THE INPUT:
----------
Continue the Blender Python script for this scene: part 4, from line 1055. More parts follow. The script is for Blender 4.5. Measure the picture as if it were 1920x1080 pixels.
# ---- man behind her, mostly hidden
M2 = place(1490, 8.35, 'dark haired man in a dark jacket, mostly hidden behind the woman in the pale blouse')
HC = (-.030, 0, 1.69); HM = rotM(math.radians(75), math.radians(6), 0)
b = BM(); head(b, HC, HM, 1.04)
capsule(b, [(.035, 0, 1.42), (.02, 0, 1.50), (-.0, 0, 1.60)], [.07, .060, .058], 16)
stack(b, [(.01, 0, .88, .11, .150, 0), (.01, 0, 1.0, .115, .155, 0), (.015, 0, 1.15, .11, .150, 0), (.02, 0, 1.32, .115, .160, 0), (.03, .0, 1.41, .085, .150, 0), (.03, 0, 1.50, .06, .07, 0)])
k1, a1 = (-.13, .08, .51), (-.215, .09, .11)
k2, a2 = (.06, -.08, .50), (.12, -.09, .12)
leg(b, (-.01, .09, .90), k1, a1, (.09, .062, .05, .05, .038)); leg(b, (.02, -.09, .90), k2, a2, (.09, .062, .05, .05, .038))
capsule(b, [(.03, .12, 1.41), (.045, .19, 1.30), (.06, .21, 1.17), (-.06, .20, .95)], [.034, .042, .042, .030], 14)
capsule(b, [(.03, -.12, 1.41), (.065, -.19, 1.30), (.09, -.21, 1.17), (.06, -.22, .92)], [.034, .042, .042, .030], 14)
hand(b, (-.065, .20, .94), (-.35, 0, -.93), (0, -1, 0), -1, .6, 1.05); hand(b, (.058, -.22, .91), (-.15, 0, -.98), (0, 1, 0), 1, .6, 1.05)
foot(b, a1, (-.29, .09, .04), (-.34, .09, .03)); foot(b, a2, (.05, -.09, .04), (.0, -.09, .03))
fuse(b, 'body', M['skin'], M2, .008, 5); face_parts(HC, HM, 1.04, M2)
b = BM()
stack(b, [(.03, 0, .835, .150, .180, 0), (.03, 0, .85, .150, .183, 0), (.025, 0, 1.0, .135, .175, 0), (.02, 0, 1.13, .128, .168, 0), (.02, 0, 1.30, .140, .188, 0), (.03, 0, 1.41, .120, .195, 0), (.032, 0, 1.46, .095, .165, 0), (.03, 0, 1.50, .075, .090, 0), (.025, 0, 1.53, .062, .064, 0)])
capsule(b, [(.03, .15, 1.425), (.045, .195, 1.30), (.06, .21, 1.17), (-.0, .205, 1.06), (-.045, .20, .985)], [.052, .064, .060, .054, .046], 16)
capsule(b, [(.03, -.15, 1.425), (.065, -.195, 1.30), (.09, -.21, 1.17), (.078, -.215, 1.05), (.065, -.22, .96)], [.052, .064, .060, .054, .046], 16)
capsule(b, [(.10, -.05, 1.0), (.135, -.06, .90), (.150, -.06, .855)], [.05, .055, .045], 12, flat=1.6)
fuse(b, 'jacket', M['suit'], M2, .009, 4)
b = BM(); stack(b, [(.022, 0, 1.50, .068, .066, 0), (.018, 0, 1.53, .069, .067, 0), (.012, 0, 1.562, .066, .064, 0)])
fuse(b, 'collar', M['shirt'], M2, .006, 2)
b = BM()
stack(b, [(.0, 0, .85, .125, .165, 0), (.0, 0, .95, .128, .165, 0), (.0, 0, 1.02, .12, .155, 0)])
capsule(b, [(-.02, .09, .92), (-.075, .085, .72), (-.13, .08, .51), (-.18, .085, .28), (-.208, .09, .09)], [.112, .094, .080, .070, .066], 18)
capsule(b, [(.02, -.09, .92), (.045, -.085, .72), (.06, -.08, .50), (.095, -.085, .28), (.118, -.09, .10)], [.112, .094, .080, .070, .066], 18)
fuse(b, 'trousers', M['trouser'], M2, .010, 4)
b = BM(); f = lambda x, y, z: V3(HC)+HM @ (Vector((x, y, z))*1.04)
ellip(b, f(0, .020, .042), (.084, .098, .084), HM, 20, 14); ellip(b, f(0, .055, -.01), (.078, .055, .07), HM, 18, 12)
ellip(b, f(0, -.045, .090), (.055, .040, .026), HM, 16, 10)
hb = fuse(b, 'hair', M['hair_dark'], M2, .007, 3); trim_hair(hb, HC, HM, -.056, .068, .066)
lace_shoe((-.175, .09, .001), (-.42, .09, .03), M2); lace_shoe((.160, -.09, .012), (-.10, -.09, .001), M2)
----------
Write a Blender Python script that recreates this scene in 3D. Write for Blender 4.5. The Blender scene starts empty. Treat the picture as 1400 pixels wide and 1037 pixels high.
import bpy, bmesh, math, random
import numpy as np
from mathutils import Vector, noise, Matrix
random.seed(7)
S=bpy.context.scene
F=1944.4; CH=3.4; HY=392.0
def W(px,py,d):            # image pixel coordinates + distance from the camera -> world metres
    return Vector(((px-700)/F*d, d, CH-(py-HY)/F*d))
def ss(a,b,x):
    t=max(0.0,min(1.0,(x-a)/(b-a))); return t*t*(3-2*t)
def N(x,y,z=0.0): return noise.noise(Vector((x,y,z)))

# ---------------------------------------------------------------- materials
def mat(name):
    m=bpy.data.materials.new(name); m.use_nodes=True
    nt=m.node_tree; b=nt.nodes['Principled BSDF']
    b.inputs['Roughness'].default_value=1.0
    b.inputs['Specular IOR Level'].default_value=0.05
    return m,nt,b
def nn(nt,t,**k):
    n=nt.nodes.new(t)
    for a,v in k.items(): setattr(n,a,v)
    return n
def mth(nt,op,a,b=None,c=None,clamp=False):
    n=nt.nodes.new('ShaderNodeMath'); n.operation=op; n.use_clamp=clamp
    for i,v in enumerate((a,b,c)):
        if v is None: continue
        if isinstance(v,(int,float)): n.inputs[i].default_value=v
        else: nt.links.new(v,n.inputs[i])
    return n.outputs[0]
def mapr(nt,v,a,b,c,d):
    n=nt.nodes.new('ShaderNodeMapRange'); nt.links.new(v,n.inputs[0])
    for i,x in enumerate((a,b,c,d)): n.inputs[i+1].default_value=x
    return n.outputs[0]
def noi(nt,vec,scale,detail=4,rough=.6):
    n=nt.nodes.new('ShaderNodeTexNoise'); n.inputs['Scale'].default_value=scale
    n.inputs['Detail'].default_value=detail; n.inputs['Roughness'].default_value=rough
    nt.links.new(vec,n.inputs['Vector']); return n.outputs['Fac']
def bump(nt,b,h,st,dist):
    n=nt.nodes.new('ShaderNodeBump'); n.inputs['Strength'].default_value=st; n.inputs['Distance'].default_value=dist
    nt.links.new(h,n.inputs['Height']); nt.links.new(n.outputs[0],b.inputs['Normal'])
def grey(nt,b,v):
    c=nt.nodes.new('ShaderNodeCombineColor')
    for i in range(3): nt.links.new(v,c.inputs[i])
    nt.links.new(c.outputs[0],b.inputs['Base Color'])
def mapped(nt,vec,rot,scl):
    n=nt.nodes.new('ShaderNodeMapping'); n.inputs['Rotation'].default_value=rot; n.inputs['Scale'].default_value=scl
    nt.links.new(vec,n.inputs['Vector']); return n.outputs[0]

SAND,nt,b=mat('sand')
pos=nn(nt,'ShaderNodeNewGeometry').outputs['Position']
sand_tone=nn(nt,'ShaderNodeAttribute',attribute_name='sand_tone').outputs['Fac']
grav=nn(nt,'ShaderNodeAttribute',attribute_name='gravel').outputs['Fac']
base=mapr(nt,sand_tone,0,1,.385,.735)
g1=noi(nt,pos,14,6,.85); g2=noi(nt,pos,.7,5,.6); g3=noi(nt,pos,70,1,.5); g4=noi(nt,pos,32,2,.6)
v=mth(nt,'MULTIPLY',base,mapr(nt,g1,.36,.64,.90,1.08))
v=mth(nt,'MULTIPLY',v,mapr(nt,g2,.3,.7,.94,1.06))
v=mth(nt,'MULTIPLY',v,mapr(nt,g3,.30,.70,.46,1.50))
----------
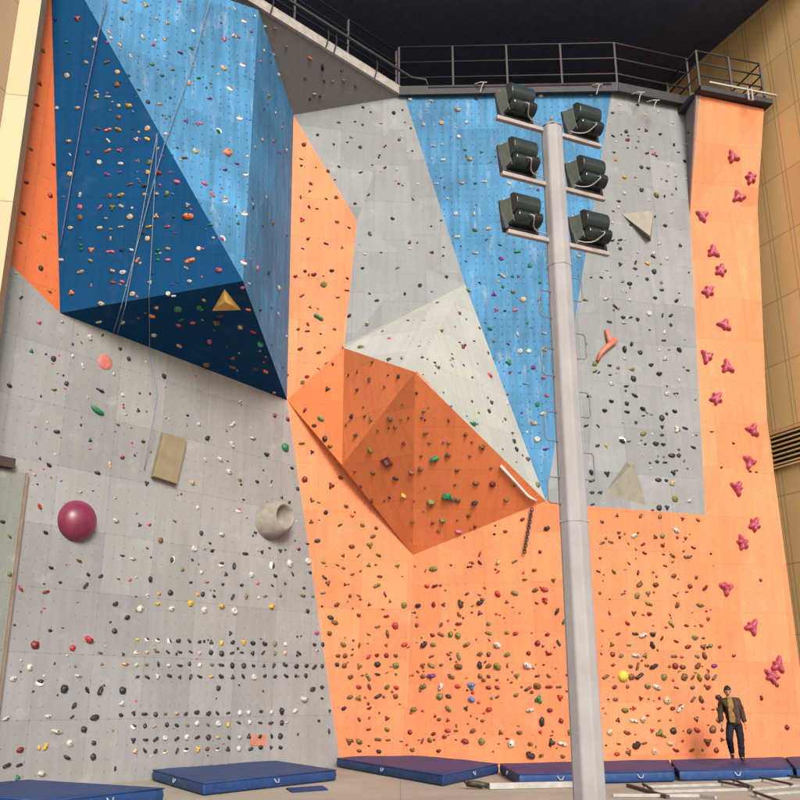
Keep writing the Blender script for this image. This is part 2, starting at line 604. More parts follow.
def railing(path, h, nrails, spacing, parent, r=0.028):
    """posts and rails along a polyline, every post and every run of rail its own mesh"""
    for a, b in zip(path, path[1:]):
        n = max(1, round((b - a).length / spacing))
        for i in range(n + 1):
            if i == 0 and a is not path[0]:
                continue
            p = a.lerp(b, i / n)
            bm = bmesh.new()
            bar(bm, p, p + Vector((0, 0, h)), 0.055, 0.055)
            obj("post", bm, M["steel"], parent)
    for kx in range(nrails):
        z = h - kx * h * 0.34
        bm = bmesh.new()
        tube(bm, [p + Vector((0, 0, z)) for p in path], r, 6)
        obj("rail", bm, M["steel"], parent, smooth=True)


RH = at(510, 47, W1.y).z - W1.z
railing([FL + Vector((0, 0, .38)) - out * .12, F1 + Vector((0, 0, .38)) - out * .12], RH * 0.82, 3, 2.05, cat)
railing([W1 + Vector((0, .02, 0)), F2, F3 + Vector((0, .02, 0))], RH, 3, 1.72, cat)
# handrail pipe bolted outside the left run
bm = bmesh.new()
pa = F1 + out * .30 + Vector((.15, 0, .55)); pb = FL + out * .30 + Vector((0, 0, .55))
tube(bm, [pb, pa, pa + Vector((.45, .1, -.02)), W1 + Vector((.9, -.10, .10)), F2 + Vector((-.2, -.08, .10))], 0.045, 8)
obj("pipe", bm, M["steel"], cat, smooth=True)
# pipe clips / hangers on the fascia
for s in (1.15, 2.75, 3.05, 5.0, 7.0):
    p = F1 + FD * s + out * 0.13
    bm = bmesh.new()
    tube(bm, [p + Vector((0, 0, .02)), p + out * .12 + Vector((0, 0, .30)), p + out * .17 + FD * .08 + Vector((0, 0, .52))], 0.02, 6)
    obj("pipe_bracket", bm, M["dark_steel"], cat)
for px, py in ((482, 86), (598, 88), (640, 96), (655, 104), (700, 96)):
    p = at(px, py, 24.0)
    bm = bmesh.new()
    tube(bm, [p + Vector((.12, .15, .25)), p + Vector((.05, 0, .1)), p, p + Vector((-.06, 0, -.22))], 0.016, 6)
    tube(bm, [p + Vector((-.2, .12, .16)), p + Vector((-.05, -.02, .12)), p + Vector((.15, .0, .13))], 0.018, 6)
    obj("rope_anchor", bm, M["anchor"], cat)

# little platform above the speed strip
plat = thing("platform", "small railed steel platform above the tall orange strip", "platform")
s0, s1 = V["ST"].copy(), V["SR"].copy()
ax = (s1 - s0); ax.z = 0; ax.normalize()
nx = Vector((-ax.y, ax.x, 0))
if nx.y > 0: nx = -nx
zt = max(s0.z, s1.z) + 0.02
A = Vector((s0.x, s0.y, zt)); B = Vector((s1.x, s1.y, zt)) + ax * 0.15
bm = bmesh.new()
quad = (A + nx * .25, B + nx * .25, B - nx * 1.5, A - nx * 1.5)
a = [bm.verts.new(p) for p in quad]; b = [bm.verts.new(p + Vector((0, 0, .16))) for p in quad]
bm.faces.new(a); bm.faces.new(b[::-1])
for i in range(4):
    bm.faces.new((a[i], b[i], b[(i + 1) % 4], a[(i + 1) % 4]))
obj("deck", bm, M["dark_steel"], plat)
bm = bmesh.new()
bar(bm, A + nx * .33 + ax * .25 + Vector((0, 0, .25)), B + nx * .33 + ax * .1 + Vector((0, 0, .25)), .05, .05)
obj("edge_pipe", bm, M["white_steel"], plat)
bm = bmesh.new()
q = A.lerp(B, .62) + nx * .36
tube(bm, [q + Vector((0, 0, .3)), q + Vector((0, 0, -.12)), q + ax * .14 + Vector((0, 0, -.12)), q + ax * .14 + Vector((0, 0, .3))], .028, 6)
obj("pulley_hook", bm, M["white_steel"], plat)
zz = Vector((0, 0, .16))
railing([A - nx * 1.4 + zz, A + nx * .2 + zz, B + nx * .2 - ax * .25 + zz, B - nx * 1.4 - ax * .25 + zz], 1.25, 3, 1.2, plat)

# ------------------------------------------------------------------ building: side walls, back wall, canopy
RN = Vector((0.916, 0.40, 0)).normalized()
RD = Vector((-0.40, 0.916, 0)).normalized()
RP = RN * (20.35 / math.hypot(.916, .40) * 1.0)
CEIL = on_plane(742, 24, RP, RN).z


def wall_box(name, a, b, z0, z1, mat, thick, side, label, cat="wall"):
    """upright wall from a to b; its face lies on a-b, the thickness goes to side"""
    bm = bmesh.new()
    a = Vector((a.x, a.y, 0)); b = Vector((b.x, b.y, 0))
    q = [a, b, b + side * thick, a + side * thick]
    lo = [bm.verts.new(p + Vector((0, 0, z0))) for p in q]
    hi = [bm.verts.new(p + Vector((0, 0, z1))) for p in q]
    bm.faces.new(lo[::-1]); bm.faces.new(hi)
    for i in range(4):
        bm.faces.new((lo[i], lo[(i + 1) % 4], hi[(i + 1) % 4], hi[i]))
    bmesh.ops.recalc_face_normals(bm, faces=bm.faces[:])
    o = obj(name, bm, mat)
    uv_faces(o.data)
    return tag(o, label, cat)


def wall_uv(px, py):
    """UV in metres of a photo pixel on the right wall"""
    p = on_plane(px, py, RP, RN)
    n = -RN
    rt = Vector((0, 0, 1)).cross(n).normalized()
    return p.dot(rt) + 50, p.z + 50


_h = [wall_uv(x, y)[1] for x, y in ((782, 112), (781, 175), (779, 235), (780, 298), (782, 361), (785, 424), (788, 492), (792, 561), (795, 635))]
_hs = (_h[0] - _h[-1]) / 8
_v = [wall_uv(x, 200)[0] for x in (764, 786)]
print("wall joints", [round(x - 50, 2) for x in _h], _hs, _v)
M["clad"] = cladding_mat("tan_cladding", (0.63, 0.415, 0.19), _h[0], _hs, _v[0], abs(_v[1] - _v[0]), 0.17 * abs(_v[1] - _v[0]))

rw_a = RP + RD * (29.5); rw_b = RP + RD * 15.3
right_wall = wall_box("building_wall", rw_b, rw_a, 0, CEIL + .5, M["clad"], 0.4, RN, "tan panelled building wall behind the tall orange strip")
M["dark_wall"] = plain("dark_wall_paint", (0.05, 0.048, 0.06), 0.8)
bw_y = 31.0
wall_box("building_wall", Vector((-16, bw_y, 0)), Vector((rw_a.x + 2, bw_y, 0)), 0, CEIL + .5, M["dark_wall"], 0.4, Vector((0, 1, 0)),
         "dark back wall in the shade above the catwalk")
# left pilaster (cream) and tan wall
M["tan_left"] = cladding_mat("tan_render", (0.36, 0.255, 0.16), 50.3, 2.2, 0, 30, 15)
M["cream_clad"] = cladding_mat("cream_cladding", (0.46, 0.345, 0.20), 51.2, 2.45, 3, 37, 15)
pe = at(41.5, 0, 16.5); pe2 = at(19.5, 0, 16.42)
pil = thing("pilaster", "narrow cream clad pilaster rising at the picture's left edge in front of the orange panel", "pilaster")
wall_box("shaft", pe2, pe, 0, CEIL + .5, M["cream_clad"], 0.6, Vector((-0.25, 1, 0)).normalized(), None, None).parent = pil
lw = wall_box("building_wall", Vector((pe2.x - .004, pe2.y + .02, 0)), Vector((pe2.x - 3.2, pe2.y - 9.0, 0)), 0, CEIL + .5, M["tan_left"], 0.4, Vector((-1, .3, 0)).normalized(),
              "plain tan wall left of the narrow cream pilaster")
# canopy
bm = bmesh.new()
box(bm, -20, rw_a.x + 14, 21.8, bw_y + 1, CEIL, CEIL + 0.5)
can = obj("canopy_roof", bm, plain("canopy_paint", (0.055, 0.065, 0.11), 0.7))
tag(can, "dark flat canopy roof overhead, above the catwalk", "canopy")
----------
WRITTEN PROBLEM:
Gather all lines from the listing above in which "More" occurs.

CORRECT RESPONSE:
Continue the Blender Python script for this scene: part 4, from line 1055. More parts follow. The script is for Blender 4.5. Measure the picture as if it were 1920x1080 pixels.
Keep writing the Blender script for this image. This is part 2, starting at line 604. More parts follow.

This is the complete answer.